Op een zondag parmantig in de Porsche door het Pajottenland – het ontspant Gust Smeyers (51). Door de Mini’s van zijn zussen heeft hij van kindsbeen af de lust voor mechaniek en technologie. Ingenieur Smeyers is veelzijdig, in zijn vrije tijd ontwerpt hij huizen. Hij tekent de plannen, vult de ruimte, zoekt de nieuwste technologieën en rondt het dossier af met bevriende architecten. Icos boekt met 316 medewerkers 80 miljoen euro omzet en pompt 11 miljoen euro in onderzoek en ontwikkeling.

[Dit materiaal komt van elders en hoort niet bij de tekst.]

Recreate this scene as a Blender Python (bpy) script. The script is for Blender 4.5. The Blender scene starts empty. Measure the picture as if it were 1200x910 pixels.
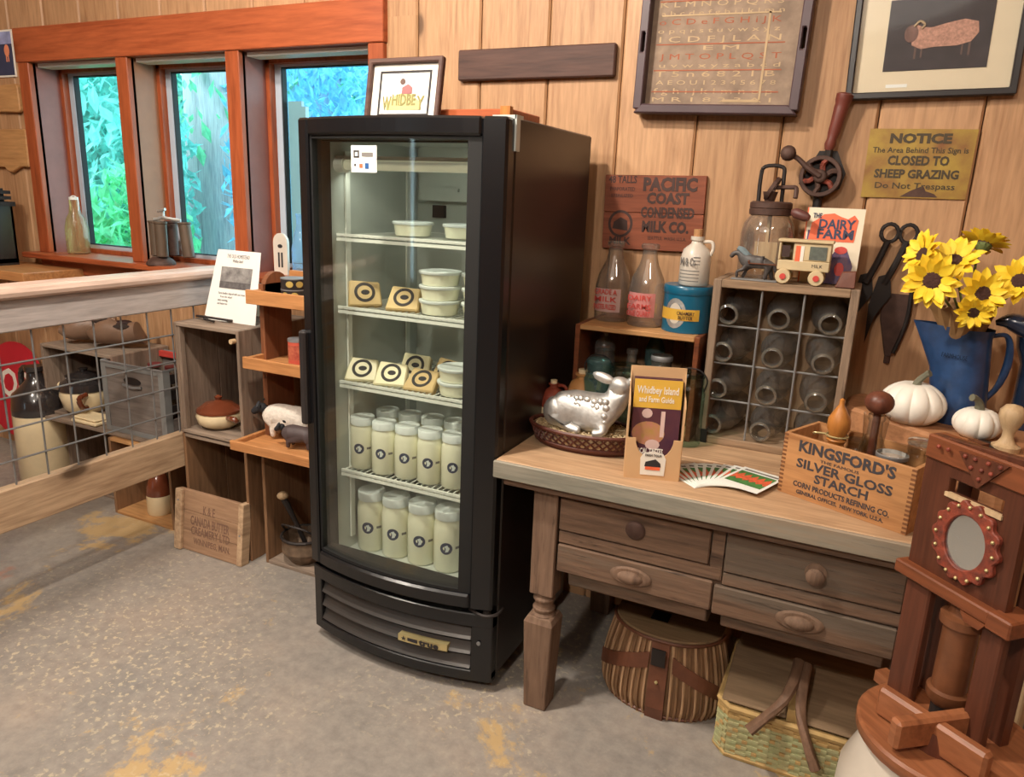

“Ik heb van thuis geen traditie mee voor wetenschappen. Mijn vader was directeur bij het ministerie van Financiën en mijn moeder leidde de gemeenteschool van Oorbeek, een dorpje bij Tienen, waar iedereen iedereen kent,” vertelt Gust Smeyers. “In de lagere school had ik een experimenteerset voor scheikunde, maar na enkele steekvlammen in de kelder vloog die in de kast. Middelbare school liep ik in Tienen op het college en het werd Latijn-Wetenschappen, er was geen Latijn-Wiskunde. Natuurkunde en scheikunde boeiden me. ( lacht) Mijn oudere zussen reden in Britse autootjes en daar was veel aan te sleutelen ( nvdr – zie kader: Porsche of Mini?).”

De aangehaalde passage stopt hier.